La nazification du monde arabe pendant la Seconde Guerre mondiale est une réalité : au niveau politique, le parti Baas, les mouvements de jeunesse traduisent cette référence au modèle totalitaire, mais les chansons populaires et la violence de la masse en montre une pénétration profonde dans l’opinion, toute acquise aux forces de l’Axe. Celle-ci s’accompagne d’une véritable explosion anti-juive dont attestent  en 1941 les deux pogroms de  Bagdad et Gabès en Tunisie. On connaît les appels du Grand Mufti à l’extermination des Juifs sur la radio allemande en Mars 1944, en pleine connaissance de cause et ses tentatives d’organiser une collaboration militaire avec l’Allemagne. On sait que celle-ci fut limitée surtout par le fait qu’Hitler ne s’intéressait pas au monde arabe.

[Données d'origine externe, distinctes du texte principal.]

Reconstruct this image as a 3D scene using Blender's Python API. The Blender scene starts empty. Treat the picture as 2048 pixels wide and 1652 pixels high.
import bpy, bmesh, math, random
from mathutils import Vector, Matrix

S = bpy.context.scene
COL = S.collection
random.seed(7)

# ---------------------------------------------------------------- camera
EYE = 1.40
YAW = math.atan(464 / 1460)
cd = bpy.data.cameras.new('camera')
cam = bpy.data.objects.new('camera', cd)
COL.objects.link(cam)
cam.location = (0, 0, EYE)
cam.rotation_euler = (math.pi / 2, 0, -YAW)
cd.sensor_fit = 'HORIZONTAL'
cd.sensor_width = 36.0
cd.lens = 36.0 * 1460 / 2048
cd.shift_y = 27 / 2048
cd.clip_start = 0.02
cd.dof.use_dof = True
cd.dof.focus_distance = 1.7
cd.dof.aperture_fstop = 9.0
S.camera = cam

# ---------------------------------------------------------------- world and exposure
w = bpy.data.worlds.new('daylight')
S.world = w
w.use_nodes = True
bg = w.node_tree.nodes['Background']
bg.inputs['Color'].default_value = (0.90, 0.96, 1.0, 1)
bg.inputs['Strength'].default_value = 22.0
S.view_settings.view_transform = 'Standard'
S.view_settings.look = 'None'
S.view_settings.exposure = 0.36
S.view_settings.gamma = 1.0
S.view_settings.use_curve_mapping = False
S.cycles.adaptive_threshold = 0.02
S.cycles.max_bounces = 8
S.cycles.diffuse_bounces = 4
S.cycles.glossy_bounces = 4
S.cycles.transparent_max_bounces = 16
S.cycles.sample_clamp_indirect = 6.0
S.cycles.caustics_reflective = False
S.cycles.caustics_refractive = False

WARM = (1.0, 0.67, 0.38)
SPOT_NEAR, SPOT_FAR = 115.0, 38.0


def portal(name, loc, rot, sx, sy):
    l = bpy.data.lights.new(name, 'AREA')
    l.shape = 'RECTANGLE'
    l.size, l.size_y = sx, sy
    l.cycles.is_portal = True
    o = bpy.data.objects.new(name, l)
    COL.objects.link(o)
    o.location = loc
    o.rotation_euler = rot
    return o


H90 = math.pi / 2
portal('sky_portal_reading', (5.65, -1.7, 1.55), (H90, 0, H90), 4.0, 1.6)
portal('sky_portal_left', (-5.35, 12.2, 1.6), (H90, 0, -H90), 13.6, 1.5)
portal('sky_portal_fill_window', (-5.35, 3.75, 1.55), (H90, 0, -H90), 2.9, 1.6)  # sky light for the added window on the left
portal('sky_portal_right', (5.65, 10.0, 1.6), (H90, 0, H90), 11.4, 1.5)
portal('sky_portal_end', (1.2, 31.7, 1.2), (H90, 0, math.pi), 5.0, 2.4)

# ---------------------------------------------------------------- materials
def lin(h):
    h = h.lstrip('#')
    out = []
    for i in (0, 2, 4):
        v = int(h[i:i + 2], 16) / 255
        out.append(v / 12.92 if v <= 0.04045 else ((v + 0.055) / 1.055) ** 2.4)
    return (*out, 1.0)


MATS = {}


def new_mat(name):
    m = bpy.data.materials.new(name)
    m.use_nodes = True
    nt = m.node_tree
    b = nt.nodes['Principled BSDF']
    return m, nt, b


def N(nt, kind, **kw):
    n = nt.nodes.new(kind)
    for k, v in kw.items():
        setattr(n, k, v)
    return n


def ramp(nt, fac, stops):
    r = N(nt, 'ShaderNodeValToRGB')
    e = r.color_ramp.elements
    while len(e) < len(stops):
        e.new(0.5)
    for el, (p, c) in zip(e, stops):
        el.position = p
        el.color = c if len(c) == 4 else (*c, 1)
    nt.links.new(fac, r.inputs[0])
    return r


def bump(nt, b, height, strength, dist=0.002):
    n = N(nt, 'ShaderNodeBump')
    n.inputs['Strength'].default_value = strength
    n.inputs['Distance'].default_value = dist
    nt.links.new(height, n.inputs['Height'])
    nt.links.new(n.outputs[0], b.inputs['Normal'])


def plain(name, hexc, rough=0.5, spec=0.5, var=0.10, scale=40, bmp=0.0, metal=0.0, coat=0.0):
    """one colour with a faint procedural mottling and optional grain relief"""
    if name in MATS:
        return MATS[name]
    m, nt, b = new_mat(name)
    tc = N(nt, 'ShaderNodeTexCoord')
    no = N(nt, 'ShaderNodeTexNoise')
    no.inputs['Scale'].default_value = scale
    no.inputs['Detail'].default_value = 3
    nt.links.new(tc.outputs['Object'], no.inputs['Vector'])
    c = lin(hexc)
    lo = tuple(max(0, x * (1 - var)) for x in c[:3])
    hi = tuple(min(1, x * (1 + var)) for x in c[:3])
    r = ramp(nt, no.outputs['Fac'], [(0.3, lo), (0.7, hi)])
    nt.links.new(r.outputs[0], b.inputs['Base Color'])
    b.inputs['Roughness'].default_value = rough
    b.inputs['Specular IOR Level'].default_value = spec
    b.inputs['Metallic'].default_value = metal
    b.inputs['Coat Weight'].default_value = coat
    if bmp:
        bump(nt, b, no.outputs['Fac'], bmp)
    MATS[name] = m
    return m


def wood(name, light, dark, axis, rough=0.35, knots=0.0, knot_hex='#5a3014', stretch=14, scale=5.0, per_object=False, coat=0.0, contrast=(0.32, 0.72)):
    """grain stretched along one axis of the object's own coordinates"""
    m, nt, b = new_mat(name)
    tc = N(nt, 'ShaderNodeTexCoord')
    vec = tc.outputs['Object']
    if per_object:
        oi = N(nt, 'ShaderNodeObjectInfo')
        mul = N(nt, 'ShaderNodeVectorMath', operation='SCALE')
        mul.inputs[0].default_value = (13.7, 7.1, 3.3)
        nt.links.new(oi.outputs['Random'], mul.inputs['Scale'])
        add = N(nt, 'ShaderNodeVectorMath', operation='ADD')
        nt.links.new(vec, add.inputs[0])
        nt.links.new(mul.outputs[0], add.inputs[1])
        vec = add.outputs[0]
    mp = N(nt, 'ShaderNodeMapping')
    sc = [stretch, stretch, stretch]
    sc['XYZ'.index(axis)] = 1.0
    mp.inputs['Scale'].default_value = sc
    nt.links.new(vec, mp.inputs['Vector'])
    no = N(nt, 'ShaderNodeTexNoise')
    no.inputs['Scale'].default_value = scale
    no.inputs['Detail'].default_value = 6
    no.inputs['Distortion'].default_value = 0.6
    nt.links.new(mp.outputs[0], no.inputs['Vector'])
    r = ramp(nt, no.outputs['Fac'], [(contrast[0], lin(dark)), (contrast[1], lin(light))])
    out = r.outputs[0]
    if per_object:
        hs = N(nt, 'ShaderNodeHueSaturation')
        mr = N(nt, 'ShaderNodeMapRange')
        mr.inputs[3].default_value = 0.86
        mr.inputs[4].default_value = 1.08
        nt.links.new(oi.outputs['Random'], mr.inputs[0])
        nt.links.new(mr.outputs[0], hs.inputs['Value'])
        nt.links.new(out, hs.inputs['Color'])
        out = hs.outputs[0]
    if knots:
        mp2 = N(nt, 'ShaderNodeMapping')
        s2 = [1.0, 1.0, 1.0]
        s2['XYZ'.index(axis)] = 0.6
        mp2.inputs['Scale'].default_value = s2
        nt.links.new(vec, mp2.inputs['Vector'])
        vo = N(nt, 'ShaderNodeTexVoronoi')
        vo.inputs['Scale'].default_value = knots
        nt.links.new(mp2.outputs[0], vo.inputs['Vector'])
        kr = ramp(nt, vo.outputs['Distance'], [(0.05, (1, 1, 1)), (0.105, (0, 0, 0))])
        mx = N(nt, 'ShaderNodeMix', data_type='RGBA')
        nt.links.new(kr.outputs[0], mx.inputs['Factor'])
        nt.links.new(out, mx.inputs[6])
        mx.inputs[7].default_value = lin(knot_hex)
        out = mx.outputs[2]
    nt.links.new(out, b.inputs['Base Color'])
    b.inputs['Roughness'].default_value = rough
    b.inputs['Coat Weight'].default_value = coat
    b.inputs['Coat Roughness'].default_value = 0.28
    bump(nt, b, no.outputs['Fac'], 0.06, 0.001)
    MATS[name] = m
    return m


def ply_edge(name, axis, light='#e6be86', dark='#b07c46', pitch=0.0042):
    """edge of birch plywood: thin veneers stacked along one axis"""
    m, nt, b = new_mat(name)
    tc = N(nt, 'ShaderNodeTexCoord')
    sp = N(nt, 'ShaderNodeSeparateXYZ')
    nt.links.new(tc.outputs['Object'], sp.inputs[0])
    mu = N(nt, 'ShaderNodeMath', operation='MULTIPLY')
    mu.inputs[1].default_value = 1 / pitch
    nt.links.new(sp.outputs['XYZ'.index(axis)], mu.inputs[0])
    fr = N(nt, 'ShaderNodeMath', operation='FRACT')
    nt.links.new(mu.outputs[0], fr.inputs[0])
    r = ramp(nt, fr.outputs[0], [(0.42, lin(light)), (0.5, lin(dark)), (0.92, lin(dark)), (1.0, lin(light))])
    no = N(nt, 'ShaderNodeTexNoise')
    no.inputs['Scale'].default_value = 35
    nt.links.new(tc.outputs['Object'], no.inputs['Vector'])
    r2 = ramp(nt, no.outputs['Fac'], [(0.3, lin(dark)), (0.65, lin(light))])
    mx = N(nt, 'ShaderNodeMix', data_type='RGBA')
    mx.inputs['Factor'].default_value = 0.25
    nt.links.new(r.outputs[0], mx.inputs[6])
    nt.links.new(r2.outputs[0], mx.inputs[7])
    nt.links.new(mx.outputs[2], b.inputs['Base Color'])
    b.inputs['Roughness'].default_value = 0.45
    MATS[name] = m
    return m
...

En 1945, les communautés juives apprennent  l’ampleur de la catastrophe en Europe ; on sait alors que l’extermination est possible. Leur place dans des pays qui acquièrent alors rapidement leur indépendance apparaît bien compromise. Le développement du mouvement sioniste et la création de l’Etat d’Israël vont amplifier les difficultés, mais ne les ont pas créées.